-- Data extract start --

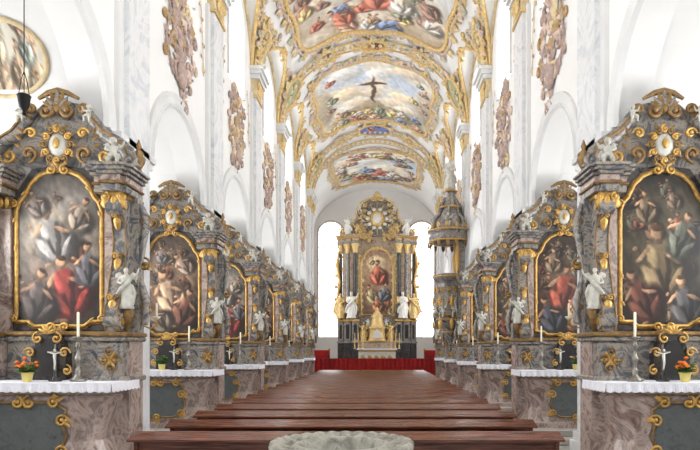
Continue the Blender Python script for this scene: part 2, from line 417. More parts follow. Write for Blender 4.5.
mb.build('wall_chancel')
mb=MB(); mb.box(-CH-.2,-CH,YEND,YB,0,SPR+.1,'stucco_white'); mb.build('wall_choir_left')
mb=MB(); mb.box(CH,CH+.2,YEND,YB,0,SPR+.1,'stucco_white'); mb.build('wall_choir_right')
mb=MB()
WX0,WX1,WZ0,WZ1=3.0,5.45,HE+1.2,HE+10.9
wr=(WX1-WX0)/2; wc=(WX0+WX1)/2
xs=sorted(set(list(np.linspace(-CH,CH,61))+[s_*x for s_ in(-1,1) for x in(WX0,WX1,WX0+.1,WX1-.1)]))
for x0,x1 in zip(xs[:-1],xs[1:]):
    m_=abs((x0+x1)/2)
    top=lambda x:SPR+RISE*math.sqrt(max(0,1-(x/CH)**2))+.05
    if WX0<m_<WX1:
        wt=lambda x:WZ1+.9*math.sqrt(max(0,wr**2-(abs(x)-wc)**2))
        ivs=[(lambda x:0,lambda x:WZ0),(wt,top)]
    else: ivs=[(lambda x:0,top)]
    for lo,hi in ivs: mb.add([(x0,YB,lo(x0)),(x1,YB,lo(x1)),(x1,YB,hi(x1)),(x0,YB,hi(x0))],[(0,1,2,3)],'stucco_white',False)
for s_ in(-1,1):
    P=[(s_*wc-wr,YB-.03,WZ0)]+[(s_*wc-wr*math.cos(PI*i/14),YB-.03,WZ1+.9*wr*math.sin(PI*i/14)) for i in range(15)]+[(s_*wc+wr,YB-.03,WZ0)]
    mb.tube(P,.09,'vault_mauve',6)
mb.build('wall_back')
for s_ in(-1,1):
    wi+=1; mb=MB()
    mb.box(min(s_*(WX0-.1),s_*(WX1+.1)),max(s_*(WX0-.1),s_*(WX1+.1)),YB+.3,YB+.32,WZ0-.1,WZ1+1.4,'window_daylight_choir')
    for k in range(1,4): x=s_*(WX0+k*.61); mb.box(x-.03,x+.03,YB+.15,YB+.2,WZ0,WZ1+.8,'pewter')
    for k in range(0,9): z=WZ0+k*1.2; mb.box(min(s_*WX0,s_*WX1),max(s_*WX0,s_*WX1),YB+.15,YB+.19,z-.03,z+.03,'pewter')
    mb.build('window_%d'%wi)
for s_ in(-1,1):
    wi+=1; mb=MB(); xx=s_*(CH-.02)
    mb.prism([(45,4),(48.5,4),(48.5,12)]+[(46.75+1.75*math.cos(a),12+1.3*math.sin(a)) for a in [PI*i/10 for i in range(1,10)]]+[(45,12)],xx-.01,xx+.01,'window_daylight_choir',ax='x')
    mb.build('window_%d'%wi)
# pilasters
mb=MB()
for s_ in(-1,1):
    for py in PIERS+[42.6]:
        def bx(d,y,z0,z1,mat): mb.box(min(s_*(W-d),s_*(W+.01)),max(s_*(W-d),s_*(W+.01)),py-y,py+y,z0,z1,mat)
        hw=.5 if py<42 else .42
        bx(.2,hw,0,SPR-.9,'pilaster_marble'); bx(.1,min(.73,hw+.2),0,SPR-.9,'stucco_trim')
        bx(.32,hw+.12,0,.5,'stucco_trim'); bx(.27,hw+.07,.5,.7,'stucco_trim')
        bx(.26,hw+.06,SPR-1.05,SPR-.95,'vault_gold')
        bx(.22,hw+.02,SPR-.95,SPR-.35,'ochre_stucco')
        bx(.34,hw+.14,SPR-.35,SPR-.2,'stucco_trim'); bx(.42,hw+.2,SPR-.2,SPR-.05,'stucco_trim'); bx(.5,hw+.25,SPR-.05,SPR+.08,'stucco_trim')
        mpw=lambda u,v,d: Vector((s_*(W-.24-d),py+u,SPR-.62+v))
        for q in(-1,1):
            scroll(mb,mpw,q*.38,.12,.2,PI/2,q,.05,'vault_gold'); leaf(mb,mpw,q*.2,-.3,PI/2,.5,.3,'vault_gold')
        leaf(mb,mpw,0,-.3,PI/2,.6,.34,'vault_gold')
        for (d,z0,z1) in((.14,ASPR-.25,ASPR-.12),(.2,ASPR-.12,ASPR)):
            if py<42: mb.box(min(s_*(W-d),s_*(W+.78)),max(s_*(W-d),s_*(W+.78)),py-.75-d*.5,py+.75+d*.5,z0,z1,'stucco_trim')
mb.build('trim_2')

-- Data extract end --

**What is being asked**
Your copy of the data above should match it exactly, except that pictures are left out.

**Written response**
Continue the Blender Python script for this scene: part 2, from line 417. More parts follow. Write for Blender 4.5.
mb.build('wall_chancel')
mb=MB(); mb.box(-CH-.2,-CH,YEND,YB,0,SPR+.1,'stucco_white'); mb.build('wall_choir_left')
mb=MB(); mb.box(CH,CH+.2,YEND,YB,0,SPR+.1,'stucco_white'); mb.build('wall_choir_right')
mb=MB()
WX0,WX1,WZ0,WZ1=3.0,5.45,HE+1.2,HE+10.9
wr=(WX1-WX0)/2; wc=(WX0+WX1)/2
xs=sorted(set(list(np.linspace(-CH,CH,61))+[s_*x for s_ in(-1,1) for x in(WX0,WX1,WX0+.1,WX1-.1)]))
for x0,x1 in zip(xs[:-1],xs[1:]):
    m_=abs((x0+x1)/2)
    top=lambda x:SPR+RISE*math.sqrt(max(0,1-(x/CH)**2))+.05
    if WX0<m_<WX1:
        wt=lambda x:WZ1+.9*math.sqrt(max(0,wr**2-(abs(x)-wc)**2))
        ivs=[(lambda x:0,lambda x:WZ0),(wt,top)]
    else: ivs=[(lambda x:0,top)]
    for lo,hi in ivs: mb.add([(x0,YB,lo(x0)),(x1,YB,lo(x1)),(x1,YB,hi(x1)),(x0,YB,hi(x0))],[(0,1,2,3)],'stucco_white',False)
for s_ in(-1,1):
    P=[(s_*wc-wr,YB-.03,WZ0)]+[(s_*wc-wr*math.cos(PI*i/14),YB-.03,WZ1+.9*wr*math.sin(PI*i/14)) for i in range(15)]+[(s_*wc+wr,YB-.03,WZ0)]
    mb.tube(P,.09,'vault_mauve',6)
mb.build('wall_back')
for s_ in(-1,1):
    wi+=1; mb=MB()
    mb.box(min(s_*(WX0-.1),s_*(WX1+.1)),max(s_*(WX0-.1),s_*(WX1+.1)),YB+.3,YB+.32,WZ0-.1,WZ1+1.4,'window_daylight_choir')
    for k in range(1,4): x=s_*(WX0+k*.61); mb.box(x-.03,x+.03,YB+.15,YB+.2,WZ0,WZ1+.8,'pewter')
    for k in range(0,9): z=WZ0+k*1.2; mb.box(min(s_*WX0,s_*WX1),max(s_*WX0,s_*WX1),YB+.15,YB+.19,z-.03,z+.03,'pewter')
    mb.build('window_%d'%wi)
for s_ in(-1,1):
    wi+=1; mb=MB(); xx=s_*(CH-.02)
    mb.prism([(45,4),(48.5,4),(48.5,12)]+[(46.75+1.75*math.cos(a),12+1.3*math.sin(a)) for a in [PI*i/10 for i in range(1,10)]]+[(45,12)],xx-.01,xx+.01,'window_daylight_choir',ax='x')
    mb.build('window_%d'%wi)
# pilasters
mb=MB()
for s_ in(-1,1):
    for py in PIERS+[42.6]:
        def bx(d,y,z0,z1,mat): mb.box(min(s_*(W-d),s_*(W+.01)),max(s_*(W-d),s_*(W+.01)),py-y,py+y,z0,z1,mat)
        hw=.5 if py<42 else .42
        bx(.2,hw,0,SPR-.9,'pilaster_marble'); bx(.1,min(.73,hw+.2),0,SPR-.9,'stucco_trim')
        bx(.32,hw+.12,0,.5,'stucco_trim'); bx(.27,hw+.07,.5,.7,'stucco_trim')
        bx(.26,hw+.06,SPR-1.05,SPR-.95,'vault_gold')
        bx(.22,hw+.02,SPR-.95,SPR-.35,'ochre_stucco')
        bx(.34,hw+.14,SPR-.35,SPR-.2,'stucco_trim'); bx(.42,hw+.2,SPR-.2,SPR-.05,'stucco_trim'); bx(.5,hw+.25,SPR-.05,SPR+.08,'stucco_trim')
        mpw=lambda u,v,d: Vector((s_*(W-.24-d),py+u,SPR-.62+v))
        for q in(-1,1):
            scroll(mb,mpw,q*.38,.12,.2,PI/2,q,.05,'vault_gold'); leaf(mb,mpw,q*.2,-.3,PI/2,.5,.3,'vault_gold')
        leaf(mb,mpw,0,-.3,PI/2,.6,.34,'vault_gold')
        for (d,z0,z1) in((.14,ASPR-.25,ASPR-.12),(.2,ASPR-.12,ASPR)):
            if py<42: mb.box(min(s_*(W-d),s_*(W+.78)),max(s_*(W-d),s_*(W+.78)),py-.75-d*.5,py+.75+d*.5,z0,z1,'stucco_trim')
mb.build('trim_2')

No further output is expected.